À l'occasion de son sommet de la donnée et de l'analytique, le cabinet Gartner présente les résultats d'une enquête menée auprès de dirigeants d'entreprise (en Allemagne, au Royaume-Uni et aux États-Unis), qui, à travers leurs excès d'optimisme, révèlent que la confusion continue à régner sur les promesses de l'intelligence artificielle.
Selon Erick Brethenoux, un des spécialistes du sujet, la maturité progresse fortement dans les organisations. L'IA commence à s'imposer comme un véritable pilier stratégique après une période plutôt consacrée à des projets tactiques. Cette impression est confirmée par plusieurs observations quantitatives, entre, notamment, les quelques 40% de répondants affirmant exploiter des milliers de modèles et les 30% qui en confirment l'adoption dans différentes lignes métier, au service de leur compétitivité.

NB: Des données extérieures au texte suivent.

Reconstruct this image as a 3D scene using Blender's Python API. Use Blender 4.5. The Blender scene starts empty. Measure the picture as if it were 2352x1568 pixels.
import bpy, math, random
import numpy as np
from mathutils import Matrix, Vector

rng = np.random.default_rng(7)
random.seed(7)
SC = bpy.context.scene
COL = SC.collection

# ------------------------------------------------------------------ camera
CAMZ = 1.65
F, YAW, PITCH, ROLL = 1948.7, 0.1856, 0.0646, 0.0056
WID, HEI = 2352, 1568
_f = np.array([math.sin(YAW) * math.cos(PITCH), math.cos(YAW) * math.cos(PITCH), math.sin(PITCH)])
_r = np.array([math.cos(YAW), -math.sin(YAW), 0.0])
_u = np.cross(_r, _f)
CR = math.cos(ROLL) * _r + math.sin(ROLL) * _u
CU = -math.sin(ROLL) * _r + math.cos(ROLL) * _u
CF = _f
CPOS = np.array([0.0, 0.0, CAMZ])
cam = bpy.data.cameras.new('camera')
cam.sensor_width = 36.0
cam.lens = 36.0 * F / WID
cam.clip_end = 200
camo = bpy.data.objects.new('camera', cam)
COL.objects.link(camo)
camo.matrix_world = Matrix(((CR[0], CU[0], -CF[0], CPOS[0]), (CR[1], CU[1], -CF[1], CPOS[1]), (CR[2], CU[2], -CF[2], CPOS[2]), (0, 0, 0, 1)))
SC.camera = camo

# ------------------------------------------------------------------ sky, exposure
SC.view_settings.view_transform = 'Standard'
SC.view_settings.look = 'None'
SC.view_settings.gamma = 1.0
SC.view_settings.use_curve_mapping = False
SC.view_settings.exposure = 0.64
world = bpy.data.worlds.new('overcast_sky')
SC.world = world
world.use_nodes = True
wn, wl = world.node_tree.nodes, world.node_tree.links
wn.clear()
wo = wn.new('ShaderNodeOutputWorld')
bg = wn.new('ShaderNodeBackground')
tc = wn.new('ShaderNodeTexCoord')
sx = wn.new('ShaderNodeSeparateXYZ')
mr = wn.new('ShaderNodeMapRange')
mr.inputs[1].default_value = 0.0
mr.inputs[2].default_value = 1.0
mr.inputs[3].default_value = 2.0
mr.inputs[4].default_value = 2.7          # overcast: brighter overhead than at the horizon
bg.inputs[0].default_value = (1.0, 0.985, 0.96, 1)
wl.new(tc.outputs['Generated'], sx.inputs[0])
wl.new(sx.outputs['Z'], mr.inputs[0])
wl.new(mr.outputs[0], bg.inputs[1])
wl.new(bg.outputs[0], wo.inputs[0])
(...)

L'expansion rapide des applications induit cependant un emballement précoce. Ainsi, quand les responsables estiment qu'il devrait être possible d'automatiser 80% des décisions, en grande partie grâce à l'IA, il y a matière à s'interroger… soit sur l'illusion qu'ils entretiennent, soit sur le fonctionnement de leur structure. Car, en reconnaissant que l'essentiel de leur activité est en quelque sorte mécanique, ils admettent implicitement que leur performance et l'avantage concurrentiel qu'ils défendent sont déficients.
Dans un registre différent, alors que tout le monde estime que la pénurie de talents est l'obstacle principal à une généralisation des usages, les personnes interrogées déclarent ne pas rencontrer de difficulté particulière à trouver les compétences requises, pour recrutement ou en prestation. Au vu de l'état du marché, je crains que cette perception ne soit due à des ambitions extrêmement modestes, se satisfaisant d'algorithmes simples, voire simplistes. On est alors très loin de l'entreprise quasi-autonome rêvée !
La sécurité et la protection des données font l'objet d'un autre mirage populaire, puisque seuls 3% des dirigeants les considèrent comme un frein aux mises en œuvre… quand plus de 4 organisations sur 10 ont déjà été victimes d'un incident. Pire, ils croient que la menace vient en priorité de l'extérieur et que la riposte est technologique quand tous les indicateurs montrent que la plupart (60%) des défaillances trouvent leur source parmi les collaborateurs et que, par conséquent, le risque humain doit aussi être pris en compte.
Le décalage avec les faits se reflète pourtant concrètement dans une autre statistique : presque la moitié des tentatives d'utilisation de l'intelligence artificielle, sous forme de pilote, d'expérimentation, de preuve de concept…, n'aboutissent jamais en production. Et cette proportion n'a pas sensiblement évolué au cours des 3 dernières années. Il faut en conclure que, selon toute vraisemblance, la maturité réelle de l'IA est toujours aussi faible dans les entreprises et que le seul vrai changement visible réside dans leur appropriation d'un discours approximatif et chimérique, jusqu'au plus haut niveau.